Louis Aragon : Chant pour Slava
« Le 12 décembre 1970, à six heures passées du soir, pour Elsa Triolet, née Ella Yourevna Kagan, Slava alias Mstislav Rostropovitch (1927-2007), violoncelliste de renom, joua la Sarabande de Bach en présence de quatre personnes, à Saint-Arnoult-en-Yvelines, sous les hêtres de la Villeneuve devant le grand lit de pierre à deux places où je suis attendu. »
Ainsi concluait le poète Louis Aragon, « le fou d'Elsa ».
Quelques années plus tard, le 16 mars 1978, le Soviet suprême de feu-l'Union soviétique retirait, par décret, sa citoyenneté à Rostropovitch, pour « actes portant systématiquement préjudice au prestige de la nation soviétique. » Le 25 mars, « L'Humanité », organe central du Parti communiste français, publiait un poème écrit par Aragon, à la suite de ce fameux concert donné dans le parc du moulin de Saint-Arnoult. Il s'intitulait Chant pour Slava.

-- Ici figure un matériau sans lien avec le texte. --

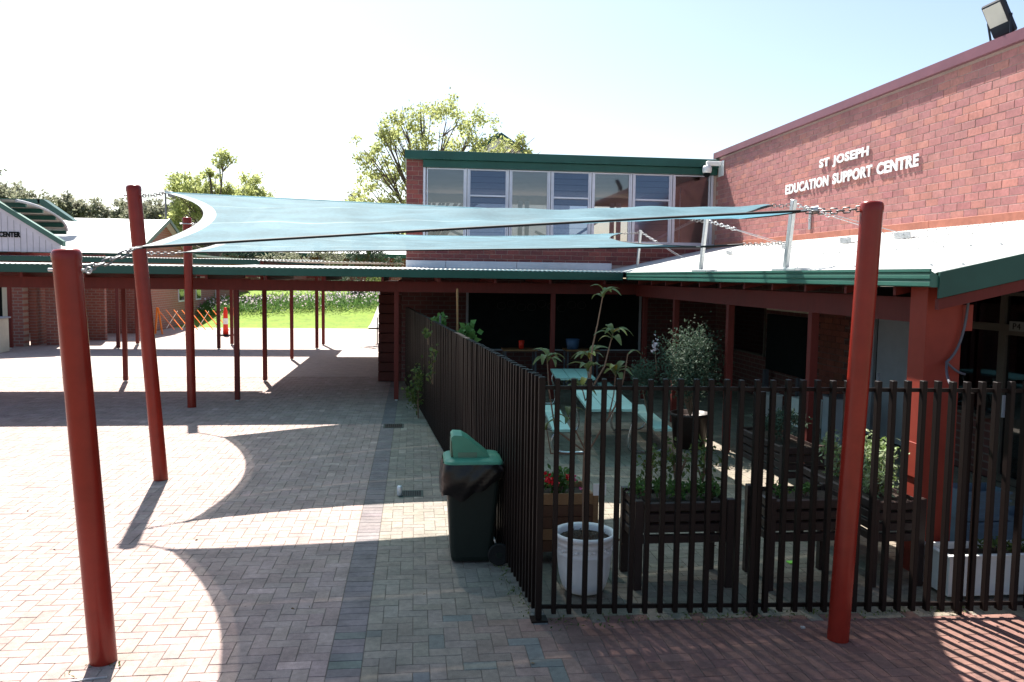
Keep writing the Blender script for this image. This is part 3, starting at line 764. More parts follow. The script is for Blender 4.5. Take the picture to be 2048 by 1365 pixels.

On en retient la conclusion :
« Joue encore pour moi Slava la Sarabande
Aux morts ainsi qu'un soir (Au bout d'un soir) à Budapest
Tu m'as joué je sais pour moi seul au fond de la foule caché
Cette plainte à mon image à jamais dont est faite ma nuit
Nous irons sur la tombe où dort mon immortelle
Dors crois-moi seulement ma Belle au bois dormant
Tu reprendras ce chant que tu jouas sans elle
Au loin près du Danube et qui la nuit dément
Ta main caressera les nerfs du violoncelle
Il saura me calmer tout bas en allemand
Pareil au bas-voler par quoi les hirondelles
Semblent parodier le parler des amants
Pour annoncer la pluie
Regarde mon ami notre grand lit de pierre
Où je m'irai coucher par un jour merveilleux
Près d'elle un lit profond profond où d'être deux
Sera doux comme avant et viendra la lumière
Lire d'un doigt de feu les mots prophétisés
Les doux mots bleus d'Elsa les mots inoubliables
Quand côte à côte nous serons enfin des gisants
Tu les entends ces mots ouvrir leurs primevères
Pour notre messe à nous qui n'aura pas de fin
Par toi qu'elle commence à la veille d'hiver
Charriant ton cœur lourd toi jusqu'ici qui vins
Assieds-toi sur le banc et devant nous ensemble
Pour toujours aujourd'hui sans plus attendre, joue ! »
L. Aragon
[...] « C'est où sans moi sans moi c'est où
Tu fais la route de toi-même
Sans moi partie oubliant tout
Oubliant même que je t'aime
Rouvre-moi ces yeux adorés
Pour que j'y retrouve ma femme
Rouvre tes yeux démesurés
À la mesure de mon âme »
(extrait : Les Yeux fermés in : Le Fou d'Elsa, Gallimard, 1963)
R : « Tu me fais crouler sous des chants d'amour/
Qui finissent emprisonnés dans des livres... » (Elsa Triolet)😀
- Elsa Triolet, femme de lettres et résistante française d'origine russe, sœur de Lili Brik, muse du poète Vladimir Maïakovski, est décédée le 16 juin 1970. Louis Aragon, son compagnon, l'a rejointe à la veille de Noël 1982.